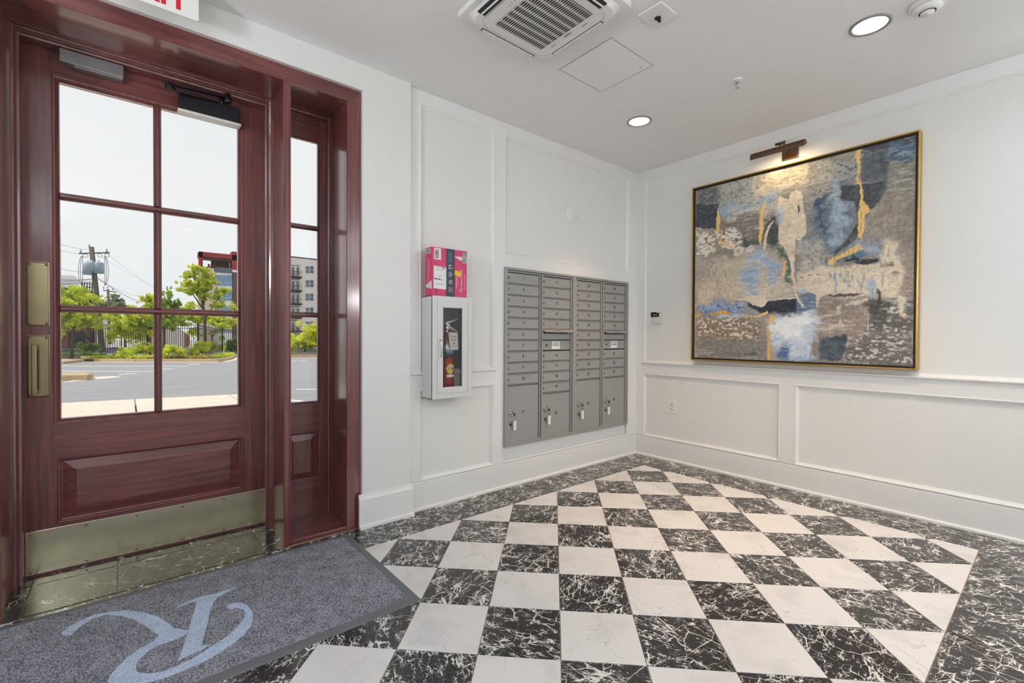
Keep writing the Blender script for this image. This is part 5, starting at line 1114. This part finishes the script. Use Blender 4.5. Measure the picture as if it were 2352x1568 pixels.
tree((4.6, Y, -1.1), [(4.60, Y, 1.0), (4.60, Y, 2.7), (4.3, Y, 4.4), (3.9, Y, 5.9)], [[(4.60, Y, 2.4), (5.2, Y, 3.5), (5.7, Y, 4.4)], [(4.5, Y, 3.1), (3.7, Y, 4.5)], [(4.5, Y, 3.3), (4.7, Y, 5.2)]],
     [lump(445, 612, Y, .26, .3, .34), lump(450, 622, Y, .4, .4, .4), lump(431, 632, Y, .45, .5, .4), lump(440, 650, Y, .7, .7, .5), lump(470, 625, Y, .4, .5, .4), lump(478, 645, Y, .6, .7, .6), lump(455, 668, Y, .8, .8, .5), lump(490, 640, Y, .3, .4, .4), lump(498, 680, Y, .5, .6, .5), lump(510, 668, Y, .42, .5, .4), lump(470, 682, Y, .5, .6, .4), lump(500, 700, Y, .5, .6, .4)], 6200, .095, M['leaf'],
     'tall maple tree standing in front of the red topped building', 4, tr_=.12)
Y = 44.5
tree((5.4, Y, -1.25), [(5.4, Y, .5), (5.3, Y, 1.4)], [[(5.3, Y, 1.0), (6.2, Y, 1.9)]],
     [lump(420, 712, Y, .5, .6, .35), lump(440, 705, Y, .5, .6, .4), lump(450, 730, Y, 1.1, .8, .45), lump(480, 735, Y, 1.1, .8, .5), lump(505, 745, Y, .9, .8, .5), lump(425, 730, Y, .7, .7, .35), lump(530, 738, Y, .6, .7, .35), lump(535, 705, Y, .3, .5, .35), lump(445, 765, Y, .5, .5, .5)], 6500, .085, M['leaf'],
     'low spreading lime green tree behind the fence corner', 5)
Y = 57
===
- **Aim of the task**: Reproduce the whole listing exactly, but not the images in it.

- **Problem solution**:
Keep writing the Blender script for this image. This is part 5, starting at line 1114. This part finishes the script. Use Blender 4.5. Measure the picture as if it were 2352x1568 pixels.
tree((4.6, Y, -1.1), [(4.60, Y, 1.0), (4.60, Y, 2.7), (4.3, Y, 4.4), (3.9, Y, 5.9)], [[(4.60, Y, 2.4), (5.2, Y, 3.5), (5.7, Y, 4.4)], [(4.5, Y, 3.1), (3.7, Y, 4.5)], [(4.5, Y, 3.3), (4.7, Y, 5.2)]],
     [lump(445, 612, Y, .26, .3, .34), lump(450, 622, Y, .4, .4, .4), lump(431, 632, Y, .45, .5, .4), lump(440, 650, Y, .7, .7, .5), lump(470, 625, Y, .4, .5, .4), lump(478, 645, Y, .6, .7, .6), lump(455, 668, Y, .8, .8, .5), lump(490, 640, Y, .3, .4, .4), lump(498, 680, Y, .5, .6, .5), lump(510, 668, Y, .42, .5, .4), lump(470, 682, Y, .5, .6, .4), lump(500, 700, Y, .5, .6, .4)], 6200, .095, M['leaf'],
     'tall maple tree standing in front of the red topped building', 4, tr_=.12)
Y = 44.5
tree((5.4, Y, -1.25), [(5.4, Y, .5), (5.3, Y, 1.4)], [[(5.3, Y, 1.0), (6.2, Y, 1.9)]],
     [lump(420, 712, Y, .5, .6, .35), lump(440, 705, Y, .5, .6, .4), lump(450, 730, Y, 1.1, .8, .45), lump(480, 735, Y, 1.1, .8, .5), lump(505, 745, Y, .9, .8, .5), lump(425, 730, Y, .7, .7, .35), lump(530, 738, Y, .6, .7, .35), lump(535, 705, Y, .3, .5, .35), lump(445, 765, Y, .5, .5, .5)], 6500, .085, M['leaf'],
     'low spreading lime green tree behind the fence corner', 5)
Y = 57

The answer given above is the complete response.